Wasted Resources: The Failures of Stop and Frisk in Philadelphia
The American Civil Liberties Union of Pennsylvania has released Wasted Resources: The failures of stop-and-frisk in Philadelphia, a policy paper examining the illegal use of stop-and-frisk in Philadelphia over the past 15 years.
Nearly 15 years after the ACLU of Pennsylvania, a professor from Penn Law School, and the law firm Kairys, Rudovsky, Messing, Feinberg & Lin LLP filed a federal lawsuit against the city of Philadelphia over its police department’s illegal and racist use of stop-and-frisk, the police tactic remains an area of great concern for civil libertarians.
In 2011, the city and the plaintiffs reached an agreement in Bailey v. City of Philadelphia that resulted in a consent decree that included an independent monitor of the city’s stop-and-frisk data.

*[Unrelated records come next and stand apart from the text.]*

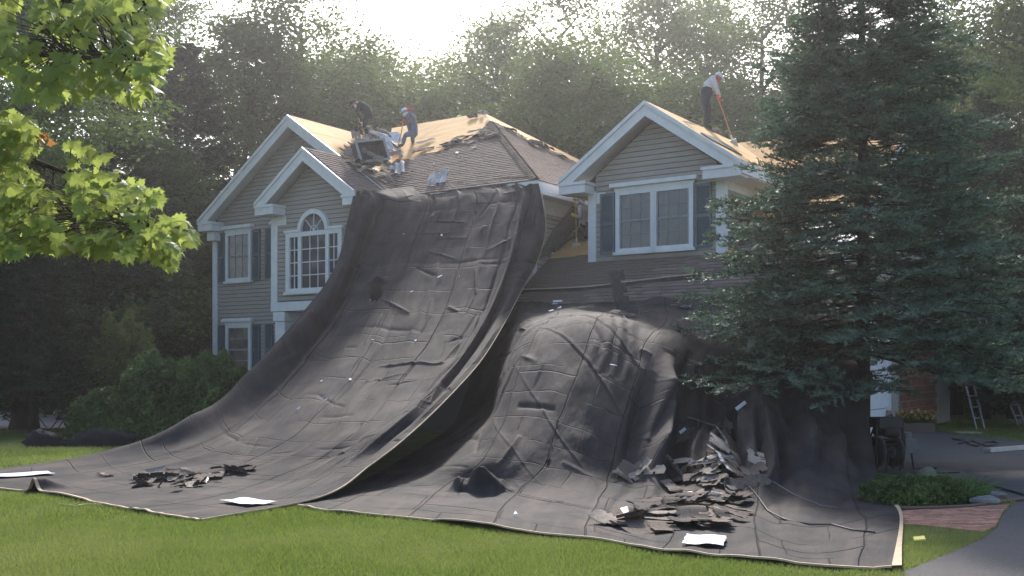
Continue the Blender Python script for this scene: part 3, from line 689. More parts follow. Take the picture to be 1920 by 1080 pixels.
rows2 = [
 [rt(RW, 955, 553), rt(RW, 985, 547), rt(RW, 1040, 545), rt(RW, 1110, 541), rt(RW, 1190, 531), rt(RW, 1270, 522), rt(RW, 1350, 514), rt(RW, 1430, 508), rt(RW, 1520, 503), rt(RW, 1600, 500)],
 [rt(RW, 948, 582, .04), rt(RW, 980, 572), rt(RW, 1040, 574), rt(RW, 1110, 572), rt(RW, 1190, 566), rt(RW, 1270, 560), rt(RW, 1350, 555), rt(RW, 1430, 552), rt(RW, 1520, 548), rt(RW, 1600, 545)],
 [pt(915, 632, 22.6), pt(962, 602, 21.3), pt(1030, 596, 19.7), pt(1110, 588, 19.1), pt(1190, 592, 18.9), pt(1270, 604, 18.7), pt(1350, 620, 18.4), pt(1430, 630, 17.9), pt(1520, 645, 17.4), pt(1605, 662, 17.0)],
 [pt(893, 680, 21.9), pt(950, 640, 20.0), pt(1000, 615, 17.8), pt(1080, 604, 17.1), pt(1160, 612, 16.7), pt(1240, 632, 16.4), pt(1325, 668, 16.5), pt(1410, 690, 16.6), pt(1510, 696, 16.1), pt(1612, 705, 15.8)],
 [pt(872, 740, 20.6), pt(935, 710, 18.7), pt(968, 680, 16.5), pt(1045, 678, 15.7), pt(1130, 698, 15.2), pt(1215, 730, 15.1), pt(1315, 768, 15.5), pt(1400, 770, 15.2), pt(1500, 775, 15.2), pt(1628, 785, 15.6)],
 [pt(845, 800, 19.2), pt(915, 785, 17.4), pt(935, 780, 15.3), pt(1010, 780, 14.5), pt(1095, 800, 14.1), pt(1185, 830, 14.0), pt(1290, 855, 14.3), pt(1400, 850, 13.7), pt(1500, 855, 14.2), pt(1640, 862, 15.1)],
 [pt(740, 868, 16.9), pt(800, 868, 16.0), pt(890, 862, 14.2), pt(975, 875, 13.6), pt(1065, 890, 13.3), pt(1165, 912, 13.2), pt(1285, 925, 12.9), pt(1390, 915, 12.5), pt(1510, 930, 12.6), pt(1655, 925, 13.2)],
 [ongnd(650, 915), ongnd(715, 915), ongnd(810, 915), ongnd(910, 925), ongnd(1025, 945), ongnd(1140, 965), ongnd(1262, 985), pt(1385, 975, 11.1), ongnd(1520, 1000), ongnd(1686, 965)],
 [ongnd(560, 946), ongnd(620, 957), ongnd(735, 967), ongnd(860, 980), ongnd(1000, 998), ongnd(1130, 1010), ongnd(1240, 1032), ongnd(1380, 1042), ongnd(1530, 1058), gd_(1672, 1067, .02)]]
nu, nv = 520, 400
S = surf(rows2, nu, nv); Nn = normals(S)
U_, V_ = np.meshgrid(np.linspace(0, 1, nu), np.linspace(0, 1, nv)); h = np.zeros_like(U_)
r1 = random.Random(9)
# packed-fold lines crossing the hump diagonally
for (u0, v0, u1, v1, am) in ((.22, .36, .66, .66, .04), (.21, .50, .56, .80, .035), (.26, .30, .60, .50, .03), (.20, .63, .48, .86, .03), (.33, .24, .66, .56, .03), (.16, .62, .22, .46, .04),
                         (.30, .50, .29, .56, .02),):
    h += crease(u0, v0, u1, v1, .0035, am * .6, .9) - crease(u0 + .007, v0 + .008, u1 + .007, v1 + .008, .004, am * .4, .9)
# horseshoe wrinkles round the crest
rr = np.sqrt(((U_ - .30) / 1.0) ** 2 + ((V_ - .46) / 1.1) ** 2)
h += .009 * np.sin(rr * 190 + vnoise(U_ * 8, V_ * 8, 3) * 5) * np.exp(-((rr - .16) / .07) ** 2) * (V_ < .5)
for k in range(70):
    u0 = r1.uniform(.03, .97); v0 = r1.uniform(.05, .95); L = r1.uniform(.02, .10); a = r1.gauss(.6, .5)
    h += crease(u0, v0, u0 + L * math.cos(a), v0 + L * math.sin(a), r1.uniform(.003, .008), r1.choice((-1, 1)) * r1.uniform(.015, .045), .9)
# hanging folds on the part draped round the spruce and in the valley beside it
wr_ = np.clip((U_ - .70) / .08, 0, 1) * np.clip((V_ - .3) / .1, 0, 1)
uw = U_ + .05 * vnoise(U_ * 4, V_ * 3, 50, 3)
for k in range(60):
    uc = r1.uniform(.56, .99); va = r1.uniform(.34, .55); vb_ = va + r1.uniform(.2, .55); sl_ = r1.uniform(-.10, .06) + (.70 - uc) * .25
    wd = r1.uniform(.006, .024); cen = uc + sl_ * (V_ - va) + (uw - U_)
    fade = np.clip((V_ - va) / .08, 0, 1) * np.clip((vb_ - V_) / .15, 0, 1)
    h += r1.choice((-1, 1)) * r1.uniform(.06, .16) * (wd / .012) ** .7 * np.exp(-((U_ - cen) / wd) ** 2) * fade
h += .16 * vnoise(U_ * 7, V_ * 5, 60, 2) * np.clip(V_ * 3, 0, 1) + .035 * vnoise(U_ * 20, V_ * 14, 61, 2) + .005 * vnoise(U_ * 80, V_ * 60, 62, 2)
h += -.25 * np.exp(-(((U_ - .77) / .015) ** 2)) * np.clip((V_ - .55) * 4, 0, 1) * np.clip((1 - V_) * 5, 0, 1)
h += .22 * np.exp(-(((U_ - .745) / .03) ** 2)) * np.clip((V_ - .6) * 4, 0, 1) * np.clip((1 - V_) * 5, 0, 1)
gnd = np.clip((S[:, :, 2] - .03) / .45, .25, 1)
edge = np.clip(np.minimum(np.minimum(U_, 1 - U_) * 25, np.minimum(V_ * 12, (1 - V_) * 40)), .12, 1)
S = S + Nn * (h * gnd * edge)[:, :, None]
# bunched-up flap in front of the hump
bx = np.clip(1.3 - np.abs(U_ - .315 + (V_ - .865) * .6 + .02 * vnoise(U_ * 40, V_ * 40, 3, 2)) / .035, 0, 1) * np.clip(1.3 - np.abs(V_ - .865 + .02 * vnoise(U_ * 30, V_ * 30, 5, 2)) / .022, 0, 1) * (1 + .7 * vnoise(U_ * 34, V_ * 28, 6, 2)); S[:, :, 2] += .26 * bx
S[:, :, 1] -= .12 * bx
S[:, :, 2] = np.maximum(S[:, :, 2], .02 + .025 * (vnoise(U_ * 26, V_ * 20, 8, 2) + .5))
S[:, :, 2] += .05 * np.clip((V_ - .97) / .03, 0, 1) * np.clip(vnoise(U_ * 12, V_, 33, 2), 0, 1)
t2 = grid_obj('debris_tarp', S, M_tarp)
tag(t2, 'black tarp humped over shrubs and draped round the spruce', 'tarp')
S2 = S
out_ = S2[-1] * 2 - S2[-4]; out_[:, 2] = S2[-1][:, 2]; hem(S2[-1], out_, t2, .045)
out_ = S2[:, -1] * 2 - S2[:, -4]; hem(S2[300:, -1], out_[300:], t2, .075)
out_ = S2[0] * 2 - S2[3]; hem(S2[0][25:310], out_[25:310], t2, .03)
FOOT2 = [*S2[-1, ::20], S2[-1, -1], *S2[::-20, -1], *S2[0, ::-40], *S2[::20, 0]]
def on2(px, py, S):      # nearest sheet vertex to a sight line, used to rest things on the sheets
    x = (S[:, :, 0] / S[:, :, 1]) * FPX + 960; y = HZ - (S[:, :, 2] - EYE) / S[:, :, 1] * FPX
    d = (x - px) ** 2 + (y - py) ** 2 + (S[:, :, 1] > 0) * 0; d = np.where(d < d.min() + 9, d + S[:, :, 1] * .5, d + 1000)
    i = np.unravel_index(np.argmin(d), d.shape); n = normals(S[max(0, i[0] - 5):i[0] + 6, max(0, i[1] - 5):i[1] + 6]).mean(axis=(0, 1))
    n = Vector(n); n.normalize()
    if n.z < 0: n = -n
    return Vector(S[i]), n
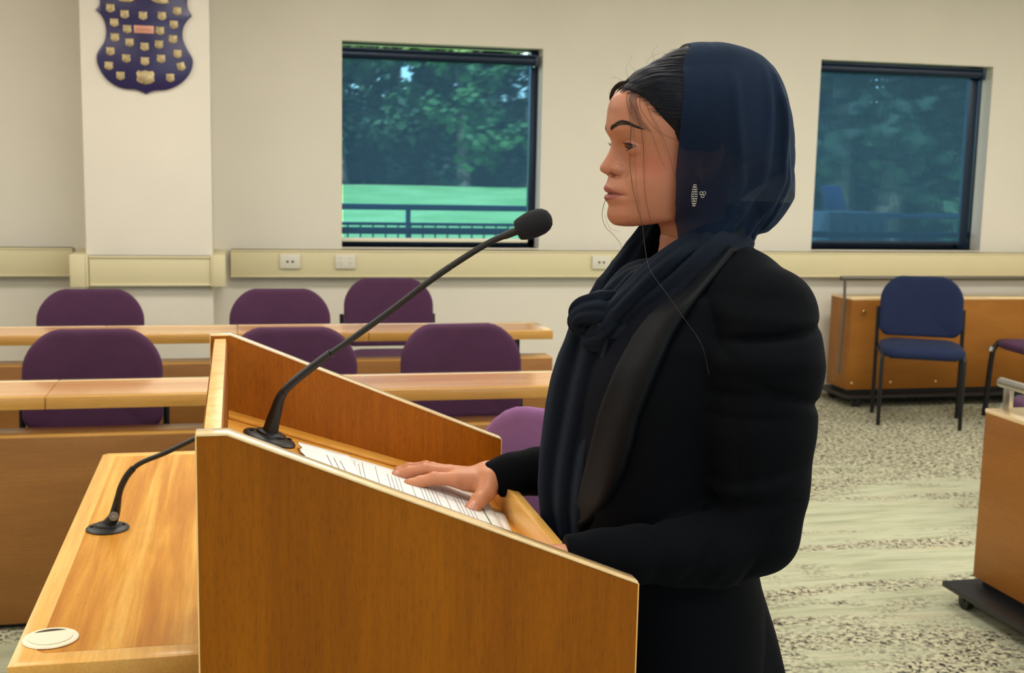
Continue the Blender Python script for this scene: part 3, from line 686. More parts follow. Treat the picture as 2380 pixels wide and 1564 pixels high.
spots = [(4.0, 47, 1), (6.5, 51, 3), (8.6, 46, 2), (9.2, 53, 0), (11.6, 48, 0), (13.3, 45, 2), (14.8, 52, 3), (7.5, 58, 0), (12.2, 60, 3), (2.2, 56, 3), (5.2, 60, 0), (10.5, 57, 1), (16, 58, 0),
         (12.2, 23, 3), (14.4, 25, 0), (16.6, 24, 1), (18.6, 27, 0), (13.6, 31, 1), (16.2, 33, 3), (20.5, 31, 0), (22.5, 35, 3), (19, 38, 0), (11.3, 29, 2)]
names = {}
used = set()
for i, (x, y, k) in enumerate(spots):
    o = protos[k] if k not in used else copy_tree(protos[k]); used.add(k)
    o.location = (x, y, -1.5+2.15*min(1, (y-11)/34)-.1); o.rotation_euler.z = rt.uniform(0, 6.28); sc_ = rt.uniform(.85, 1.2); o.scale = (sc_,)*3
    side = 'left-hand' if y > 44 else 'right-hand'
    o['label'] = kinds[k]+' in the blurred tree belt seen through the %s window' % side
    o['group'] = kinds[k]+'s seen through the %s window' % side
# ------------------------------------------------------------------ the speaker (built from signed distance fields)
import openvdb
from mathutils.bvhtree import BVHTree
MIDY = 1.6
ORG = Vector((.62, MIDY, 0))
person = thing('person', 'person in black headscarf and blazer standing at the lectern, one hand on the notes', 'person', ORG)
f4 = np.float32
def gridpts(lo, hi, h):
    n = [int((hi[i]-lo[i])/h)+1 for i in range(3)]
    ax = [(lo[i]+h*np.arange(n[i])).astype(f4) for i in range(3)]
    return ax[0][:, None, None], ax[1][None, :, None], ax[2][None, None, :]
def iso(Fv, lo, h):
    g = openvdb.FloatGrid(1.0); g.copyFromArray(np.ascontiguousarray(np.clip(Fv/h, -4, 4), dtype=f4))
    p, t, q = g.convertToPolygons(0.0, 0.0)
    p = p*h+np.array(lo); return p, [tuple(int(i) for i in r[::-1]) for r in t]+[tuple(int(i) for i in r[::-1]) for r in q]
def field_mesh(fn, lo, hi, h):
    X, Y, Z = gridpts(lo, hi, h); return iso(np.broadcast_to(fn(X, Y, Z), (X.shape[0], Y.shape[1], Z.shape[2])), lo, h)
def smin(a, b, k):
    h = np.clip(.5+.5*(b-a)/k, 0, 1); return b*(1-h)+a*h-k*h*(1-h)
def smax(a, b, k): return -smin(-a, -b, k)
def cap(X, Y, Z, a, b, ra, rb):
    a = np.array(a, f4); b = np.array(b, f4); d = b-a; L2 = float(d@d)
    t = np.clip(((X-a[0])*d[0]+(Y-a[1])*d[1]+(Z-a[2])*d[2])/L2, 0, 1)
    return np.sqrt((X-a[0]-t*d[0])**2+(Y-a[1]-t*d[1])**2+(Z-a[2]-t*d[2])**2)-(ra+(rb-ra)*t)
def chain(X, Y, Z, pts, rads, k):
    F = None
    for i in range(len(pts)-1):
        c = cap(X, Y, Z, pts[i], pts[i+1], rads[i], rads[i+1]); F = c if F is None else smin(F, c, k)
    return F
def ell(X, Y, Z, c, r, rot=None):
    x, y, z = X-c[0], Y-c[1], Z-c[2]
    if rot is not None:
        R = np.array(rot, f4); x, y, z = R[0, 0]*x+R[1, 0]*y+R[2, 0]*z, R[0, 1]*x+R[1, 1]*y+R[2, 1]*z, R[0, 2]*x+R[1, 2]*y+R[2, 2]*z
    q = np.sqrt((x/r[0])**2+(y/r[1])**2+(z/r[2])**2); return (q-1)*min(r)
def gau(a, s): return np.exp(-(a/s)**2)
def mids(pts, y=MIDY):
    """traced pixel pairs on a vertical plane -> (x, z) arrays"""
    q = [at(a, b, y=y) for a, b in pts]; return np.array([p.x for p in q]), np.array([p.z for p in q])
def zpx(py, px=1440): return at(px, py, y=MIDY).z
def xpx(px, py=400): return at(px, py, y=MIDY).x
def smooth_interp(z, zs, vs):
    """monotone-order cubic through samples"""
    o = np.argsort(zs); zs = np.array(zs)[o]; vs = np.array(vs)[o]; m = np.gradient(vs, zs)
    zc = np.clip(z, zs[0], zs[-1]); i = np.clip(np.searchsorted(zs, zc)-1, 0, len(zs)-2)
    h = zs[i+1]-zs[i]; t = (zc-zs[i])/h
    return ((2*t**3-3*t**2+1)*vs[i]+(t**3-2*t**2+t)*h*m[i]+(-2*t**3+3*t**2)*vs[i+1]+(t**3-t**2)*h*m[i+1]).astype(f4)
PROF = [(1500, 178), (1466, 198), (1443, 214), (1431, 232), (1424.5, 249), (1422, 268), (1419, 284), (1418, 296), (1419.5, 305), (1422.5, 314), (1425, 322), (1425.5, 329), (1423, 337), (1418, 348), (1412.5, 359), (1406, 370), (1400, 379), (1396, 385.5), (1394.8, 391), (1396.5, 397), (1402, 401.5), (1409, 405), (1413.5, 409), (1413, 417), (1410.5, 425), (1407.5, 430), (1404.8, 435), (1405.2, 440.5), (1409, 446), (1412.5, 449), (1409.5, 452.5), (1407, 456.5), (1407, 461), (1410, 467), (1414, 473), (1415.5, 478), (1414, 485), (1412.5, 493), (1412.8, 503), (1416, 511), (1423, 519), (1434, 525), (1455, 528.5)]
BASE = [(1500, 178), (1466, 198), (1443, 214), (1431, 232), (1424.5, 249), (1422, 268), (1420, 284), (1420, 298), (1424, 312), (1430, 328), (1437, 345), (1443, 365), (1445, 385), (1438, 403), (1430, 415), (1424, 430), (1421, 445), (1420, 460), (1421, 475), (1419, 487), (1416, 497), (1416, 506), (1420, 514), (1428, 521), (1438, 526), (1456, 529)]
px_, pz_ = mids(PROF); bx_, bz_ = mids(BASE)
XC = xpx(1590)
EX, EZ, EL, ER = xpx(1441)+.0118, zpx(340), .0310, .0118
CC = at(1600, 265, y=MIDY); cang, crad = [], []
for a, b in [(1437, 300), (1438, 265), (1442, 238), (1452, 217), (1469, 200), (1492, 182), (1520, 165), (1550, 148), (1590, 130), (1640, 124), (1700, 134), (1738, 160), (1758, 205), (1763, 260), (1752, 330), (1700, 390), (1600, 410), (1500, 390), (1462, 345)]:
    p = at(a, b, y=MIDY); cang.append(math.atan2(p.z-CC.z, p.x-CC.x)); crad.append(math.hypot(p.x-CC.x, p.z-CC.z))
_o = np.argsort(cang); cang = np.array(cang)[_o]; crad = np.array(crad)[_o]
cang = np.concatenate([cang-2*math.pi, cang, cang+2*math.pi]); crad = np.concatenate([crad]*3)
def warp(z, ys, vs): return smooth_interp(z, [zpx(y) for y in ys], vs)
JX, JZ = at(1448, 528, y=MIDY).x, at(1448, 528, y=MIDY).z
def head_field(X, Y, Z, eyes=True, nosefx=True):
    l = MIDY-Y; al = np.abs(l)
    zz = Z.reshape(-1)
    P = smooth_interp(zz, pz_, px_)[None, None, :]; B = smooth_interp(zz, bz_, bx_)[None, None, :]
    W = warp(zz, [175, 200, 230, 290, 340, 390, 420, 445, 470, 490, 510, 529], [.060, .064, .067, .0695, .0685, .067, .064, .0605, .0555, .0495, .041, .026])[None, None, :]
    pe = warp(zz, [200, 300, 350, 400, 450, 500, 529], [2.3, 2.25, 2.2, 2.1, 2.0, 2.0, 2.0])[None, None, :]
    wn = warp(zz, [270, 300, 322, 345, 370, 385, 400, 409, 415, 430, 460, 475, 500, 529], [.020, .013, .0085, .0090, .0112, .0130, .0122, .011, .017, .024, .024, .022, .022, .024])[None, None, :]
    hm = np.maximum(B-P, -.004)
    zl0, zl1 = zpx(413), zpx(405)
    bl = np.clip((Z-zl0)/(zl1-zl0), 0, 1)
    S = bl*np.exp(-(al/wn)**2.6)+(1-bl)*np.clip(1-(al/(wn*1.12))**2, 0, 1)
    h = hm*S
    # brow ridge, socket, cheek, folds
    zE = EZ
    h = h+.0022*gau(al-.024, .014)*gau(Z-zpx(303), .0065)
    h = h-.0050*gau(al-.0300, .0135)*gau(Z-(zE+.0005), .0105)-.0030*gau(al-.0155, .0055)*gau(Z-(zE+.001), .009)
    h = h+.0028*gau(al-.041, .015)*gau(Z-zpx(385), .016)
    h = h-.0007*gau(al-(.0205+(zpx(400)-Z)*.32), .0045)*np.clip((zpx(395)-Z)/.004, 0, 1)*np.clip((Z-zpx(447))/.006, 0, 1)
    # lips parting and corner dimple, philtrum
    zline = zpx(449.3)-.0016*np.clip(al/.024, 0, 1.2)**1.5+.0006*gau(al, .004)
    h = h-.0022*gau(Z-zline, .0011)*np.clip((.0262-al)/.003, 0, 1)-.0020*gau(al-.0262, .0042)*gau(Z-(zline-.0003), .0038)
    h = h-.0008*gau(l, .0028)*np.clip((Z-zpx(431))/.002, 0, 1)*np.clip((zpx(409)-Z)/.003, 0, 1)
    h = h+.0012*gau(al-.009, .007)*gau(Z-zpx(460), .0036)
    Xp = X+h
    front = Xp < XC
    A = np.where(front, XC-B, .060)
    u = np.abs(Xp-XC)/A
    q = (u**pe+(al/W)**pe+1e-9)**(1/pe)
    face = (q-1)*np.minimum(A, W)*.95
    # close the top and bottom of the sections
    face = smax(face, Z-zpx(205), .02)
    jx, jz = math.sin(math.radians(-9)), -math.cos(math.radians(-9))
    jaw = (X-JX)*(.19)+(Z-JZ)*(-.982)
    face = smax(face, jaw-.0015, .010)
    dx, dz = X-CC.x, Z-CC.z; th = np.arctan2(dz, dx)
    Rc = np.interp(th.ravel(), cang, crad).reshape(th.shape).astype(f4)
    cran = (np.sqrt((dx*dx+dz*dz)/Rc**2+(al/.0735)**2)-1)*.075
    F = smin(face, cran, .022)
    if nosefx:
        for s in (-1, 1):
            a = ell(X, Y, Z, (xpx(1432), MIDY-s*.0130, zpx(393.5)), (.0100, .0066, .0082)); F = smin(F, a, .0045)
            n = ell(X, Y, Z, (xpx(1421), MIDY-s*.0066, zpx(405.5)), (.0062, .0036, .0035)); F = smax(F, -n, .0022)
    if eyes:
        for s in (-1, 1):
            ey = MIDY-s*EL; sp = np.sqrt((X-EX)**2+(Y-ey)**2+(Z-EZ)**2)
            F = smin(F, sp-(ER+.0016), .0035)
            t = (s*l-EL)/.0128
            up = EZ+.0050*(1-np.abs(t)**2.2)+.0004*t-.0008; lo_ = EZ-.0042*(1-np.abs(t)**2.0)-.0008
            cut = np.maximum(np.maximum(Z-up, lo_-Z), np.maximum(np.abs(t)*.0128-.0128, X-(EX+.002)))
            F = np.maximum(F, -np.minimum(-(-cut), 1)) if False else np.maximum(F, -cut)
            cr = EZ+.0074*(1-.45*t**2); F = F+.0007*gau(Z-cr, .0009)*(np.abs(t) < 1.25)*(X < EX)
    return F
def rotm(ax, deg):
    return np.array(Matrix.Rotation(math.radians(deg), 3, ax))
EARC = (xpx(1606, 372), zpx(372, 1606))
def ears(X, Y, Z):
    F = None
    for s in (-1, 1):
        R = rotm('Z', -s*24) @ rotm('Y', 14)
        c = (EARC[0], MIDY-s*.0745, EARC[1])
        e = ell(X, Y, Z, c, (.0170, .0050, .0300), R)
        i = ell(X, Y, Z, (c[0]-.0015, c[1]-s*.0055, c[2]+.004), (.0120, .0050, .0225), R)
        k = ell(X, Y, Z, (c[0]-.004, c[1]-s*.003, c[2]-.004), (.0075, .0060, .0095), R)
        a = ell(X, Y, Z, (c[0]+.0035, c[1]-s*.002, c[2]+.001), (.0035, .0030, .015), R)
        e = smax(e, -i, .002); e = smin(e, a, .003); e = smax(e, -k, .002)
        e = smin(e, ell(X, Y, Z, (c[0]-.006, c[1]-s*.000, c[2]-.027), (.007, .004, .0085)), .004)
        F = e if F is None else np.minimum(F, e)
    return F
def neck(X, Y, Z):
    a = at(1600, 455, y=MIDY); b = at(1648, 660, y=MIDY)
    return cap(X, Y, Z, a, b, .047, .054)
def head_all(X, Y, Z):
    F = smin(head_field(X, Y, Z), neck(X, Y, Z), .012)
    return smin(F, ears(X, Y, Z), .004)
body_v, body_f = [], []
def addbody(p, f):
    n = len(body_v); body_v.extend([tuple(q) for q in (p-np.array(ORG))]); body_f.extend([tuple(i+n for i in r) for r in f])
lo, hi = (xpx(1385), MIDY-.092, 1.27), (.735, MIDY+.092, 1.625)
HV, HF = field_mesh(head_all, lo, hi, .00115); addbody(HV, HF)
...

Last year, the Bailey consent decree led to a citywide program that deprioritized the use of stop-and-frisk for minor offenses. The ACLU of Pennsylvania and other criminal legal reform advocates consider this program a success.
That data shows that city police officers are still stopping and frisking people without having reasonable suspicion of criminal activity or that the person is armed and dangerous. Wasted Resources: The failures of stop-and-frisk in Philadelphia offers a deep dive analysis on the outcomes of the Bailey consent decree.